How to see if your Android phone is affected by Google's Chrome 79 bug

Google has abruptly halted its roll-out of the latest version of its Chrome browser.

Chrome version 79 was released into the wild last week but the tech giant stopped it after it was revealed a nasty bug was making data on Android smartphones inaccessible.

The new software is believed to play havoc with the ‘webview’ feature which lets you look at the internet from within apps.

According to reports, the update has already been downloaded by about 50% of Android users worldwide. Unlike Apple’s iOS, which is limited to iPhones, the Android operating system can be found on phones from the likes of Samsung, OnePlus or Sony.

How to check your version of Chrome

To check which version of Chrome you have installed, you’ll need to go to the settings menu on your phone.

From there, click the list of installed apps and scroll down until you find the Google Chrome browser.

You should be able to click on ‘About’ or ‘Advanced’ or some variation at the bottom of the settings for Chrome that will tell you which version you have installed.

Many apps auto-update, so you may have the latest version installed without consciously doing it.

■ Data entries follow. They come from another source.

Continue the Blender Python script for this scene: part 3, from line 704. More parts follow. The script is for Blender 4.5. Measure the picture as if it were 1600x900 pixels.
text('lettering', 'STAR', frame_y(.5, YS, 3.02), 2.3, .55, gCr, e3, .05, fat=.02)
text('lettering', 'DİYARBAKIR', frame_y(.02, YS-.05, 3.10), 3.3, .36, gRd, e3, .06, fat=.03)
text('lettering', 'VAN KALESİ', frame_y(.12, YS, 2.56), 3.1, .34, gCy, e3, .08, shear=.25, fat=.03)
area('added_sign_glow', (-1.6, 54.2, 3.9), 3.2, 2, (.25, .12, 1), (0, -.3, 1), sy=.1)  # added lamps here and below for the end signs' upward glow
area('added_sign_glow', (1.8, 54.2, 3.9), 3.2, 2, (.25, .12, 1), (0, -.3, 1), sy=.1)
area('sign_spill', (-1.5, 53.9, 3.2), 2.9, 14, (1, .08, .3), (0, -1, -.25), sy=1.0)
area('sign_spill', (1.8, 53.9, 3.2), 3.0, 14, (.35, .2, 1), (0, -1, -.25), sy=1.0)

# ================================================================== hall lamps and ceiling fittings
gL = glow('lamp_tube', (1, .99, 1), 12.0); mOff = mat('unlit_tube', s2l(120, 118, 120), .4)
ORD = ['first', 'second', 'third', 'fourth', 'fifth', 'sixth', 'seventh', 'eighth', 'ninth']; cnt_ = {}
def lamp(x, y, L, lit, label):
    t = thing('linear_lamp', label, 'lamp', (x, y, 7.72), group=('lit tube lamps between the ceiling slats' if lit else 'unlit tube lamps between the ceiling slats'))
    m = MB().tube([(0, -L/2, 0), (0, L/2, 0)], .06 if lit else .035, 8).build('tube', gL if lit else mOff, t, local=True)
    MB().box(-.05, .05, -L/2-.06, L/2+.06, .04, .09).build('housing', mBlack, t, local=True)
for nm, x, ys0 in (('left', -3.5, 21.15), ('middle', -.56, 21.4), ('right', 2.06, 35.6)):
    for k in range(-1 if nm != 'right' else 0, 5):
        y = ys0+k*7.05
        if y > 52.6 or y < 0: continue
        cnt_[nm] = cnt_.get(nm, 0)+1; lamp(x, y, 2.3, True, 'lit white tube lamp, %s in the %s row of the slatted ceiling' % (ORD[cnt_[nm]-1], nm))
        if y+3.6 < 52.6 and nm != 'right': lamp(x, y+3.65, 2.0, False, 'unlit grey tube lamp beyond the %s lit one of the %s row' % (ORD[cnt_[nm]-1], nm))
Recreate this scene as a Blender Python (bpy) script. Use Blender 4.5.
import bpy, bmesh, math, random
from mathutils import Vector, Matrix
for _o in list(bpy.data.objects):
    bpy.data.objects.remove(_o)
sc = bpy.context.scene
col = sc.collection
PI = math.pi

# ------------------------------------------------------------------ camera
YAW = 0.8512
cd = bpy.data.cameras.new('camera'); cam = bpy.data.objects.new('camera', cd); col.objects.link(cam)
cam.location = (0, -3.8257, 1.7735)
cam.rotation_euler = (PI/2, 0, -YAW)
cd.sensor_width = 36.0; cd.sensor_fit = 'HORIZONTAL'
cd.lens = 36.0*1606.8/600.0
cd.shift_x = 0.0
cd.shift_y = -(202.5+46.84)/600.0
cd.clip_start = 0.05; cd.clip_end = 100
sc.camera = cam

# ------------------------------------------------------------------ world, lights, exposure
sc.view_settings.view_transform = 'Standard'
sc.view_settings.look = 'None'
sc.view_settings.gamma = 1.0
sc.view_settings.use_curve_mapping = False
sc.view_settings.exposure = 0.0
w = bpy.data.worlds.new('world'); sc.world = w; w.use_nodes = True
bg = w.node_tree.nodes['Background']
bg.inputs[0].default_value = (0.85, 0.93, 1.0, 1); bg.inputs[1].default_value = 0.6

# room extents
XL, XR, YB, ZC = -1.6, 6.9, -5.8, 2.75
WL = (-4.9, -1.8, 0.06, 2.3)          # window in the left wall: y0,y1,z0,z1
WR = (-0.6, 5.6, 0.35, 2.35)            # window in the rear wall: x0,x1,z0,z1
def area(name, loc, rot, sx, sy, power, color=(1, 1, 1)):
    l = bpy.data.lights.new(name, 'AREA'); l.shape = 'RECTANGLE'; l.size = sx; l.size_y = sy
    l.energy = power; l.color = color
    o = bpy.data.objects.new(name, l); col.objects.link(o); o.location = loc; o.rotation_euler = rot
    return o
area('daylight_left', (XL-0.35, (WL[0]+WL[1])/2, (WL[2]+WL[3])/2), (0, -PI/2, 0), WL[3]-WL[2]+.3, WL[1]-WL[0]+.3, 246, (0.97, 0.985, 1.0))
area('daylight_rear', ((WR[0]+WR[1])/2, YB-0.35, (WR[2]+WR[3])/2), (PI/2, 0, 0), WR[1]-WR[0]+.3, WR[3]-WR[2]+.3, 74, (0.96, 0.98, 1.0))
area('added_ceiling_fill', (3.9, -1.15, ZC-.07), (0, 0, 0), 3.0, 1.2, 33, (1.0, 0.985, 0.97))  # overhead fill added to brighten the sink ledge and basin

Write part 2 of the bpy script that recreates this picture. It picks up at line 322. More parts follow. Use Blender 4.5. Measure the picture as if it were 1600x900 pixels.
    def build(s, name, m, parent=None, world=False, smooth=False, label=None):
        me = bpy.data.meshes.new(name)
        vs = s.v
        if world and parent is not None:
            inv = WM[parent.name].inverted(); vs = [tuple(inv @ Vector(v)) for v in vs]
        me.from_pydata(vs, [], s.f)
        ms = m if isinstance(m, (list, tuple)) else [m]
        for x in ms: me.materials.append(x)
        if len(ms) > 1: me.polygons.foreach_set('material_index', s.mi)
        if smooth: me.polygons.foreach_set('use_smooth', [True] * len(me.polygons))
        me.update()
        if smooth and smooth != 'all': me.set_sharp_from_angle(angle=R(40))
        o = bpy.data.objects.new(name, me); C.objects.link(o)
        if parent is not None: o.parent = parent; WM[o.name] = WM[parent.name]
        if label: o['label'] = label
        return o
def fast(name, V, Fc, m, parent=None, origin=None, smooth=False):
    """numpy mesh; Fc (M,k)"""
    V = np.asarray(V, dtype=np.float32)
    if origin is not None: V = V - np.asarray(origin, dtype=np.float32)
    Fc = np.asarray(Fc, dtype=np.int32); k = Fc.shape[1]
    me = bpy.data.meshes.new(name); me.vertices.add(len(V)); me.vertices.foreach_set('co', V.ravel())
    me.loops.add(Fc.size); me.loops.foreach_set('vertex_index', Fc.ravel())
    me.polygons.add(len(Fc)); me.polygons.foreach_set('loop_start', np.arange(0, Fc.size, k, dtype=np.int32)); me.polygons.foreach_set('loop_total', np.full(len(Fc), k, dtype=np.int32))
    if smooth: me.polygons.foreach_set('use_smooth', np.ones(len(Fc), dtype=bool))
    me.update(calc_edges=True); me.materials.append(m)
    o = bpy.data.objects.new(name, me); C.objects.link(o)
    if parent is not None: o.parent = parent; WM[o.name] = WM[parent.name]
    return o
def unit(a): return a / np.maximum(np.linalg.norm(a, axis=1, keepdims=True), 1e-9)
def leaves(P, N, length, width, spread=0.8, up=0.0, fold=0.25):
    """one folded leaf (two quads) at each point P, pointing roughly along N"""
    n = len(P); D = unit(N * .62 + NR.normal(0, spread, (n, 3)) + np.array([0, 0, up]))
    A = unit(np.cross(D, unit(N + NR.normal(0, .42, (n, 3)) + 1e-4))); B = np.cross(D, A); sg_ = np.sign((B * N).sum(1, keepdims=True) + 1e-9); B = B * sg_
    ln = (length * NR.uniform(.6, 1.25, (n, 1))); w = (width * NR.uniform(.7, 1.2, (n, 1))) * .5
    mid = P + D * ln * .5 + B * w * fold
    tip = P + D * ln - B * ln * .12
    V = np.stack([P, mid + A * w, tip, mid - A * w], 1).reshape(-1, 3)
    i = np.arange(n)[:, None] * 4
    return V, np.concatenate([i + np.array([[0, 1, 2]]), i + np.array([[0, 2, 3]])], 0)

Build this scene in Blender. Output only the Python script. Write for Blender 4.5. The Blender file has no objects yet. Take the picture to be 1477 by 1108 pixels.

The version with the bugs is Google Chrome 79.0.3945.79. If your phone has this version of the browser installed, you may notice the effects of the bug.

What are the dangers?

Unfortunately, some people who installed the update say the data inside other apps has been deleted. That’s because the apps are not much more than gateways to an internet location that use the Chromium source code to operate.

The developers behind the software say that while the data hasn’t been deleted by the bug, it has essentially been remapped to a different location and rendered inaccessible.

So, to all intents and purposes, deleted.

One of the apps known to be affected by the bug is Twitter Lite, a stripped-down version of regular Twitter that takes up less space on your phone.

It’s not clear yet how many apps in total are affected or what the fallout may be.

What can I do about it?

Sadly, at this point there doesn’t appear to be a fix. However, developers are working furiously to try and solve the problem.

In all liklihood, that will be a newer version of Chrome that will come with the bug fixed. The problem is that for those who have lost their data, rolling back the browser or bringing out a new version likely won’t bring their data back.

‘Everyone, please keep the discussion constructive, assume good intent, and give the developers space to work on the best possible solution for this problem,’ wrote an admin for the Chromium software on a discussion thread surrounding the problem.

‘I’m sorry for the data loss! I know from experience that it’s really frustrating to have to deal with a problem that you have little control over, and I understand that losing data puts you in very difficult positions.

‘This issue is marked P0 so, at this point, we don’t need more reminders about how important this is for you 🙂 Please understand that the team is working on a solution that minimizes the data loss, and that can be rolled out safely. It is in everyone’s best interest that the folks working on this issue can focus their full attention on resolving it.

‘After we deploy the best mitigation that we can, we’ll figure out how to do better in the future. Thank you for bearing with us!’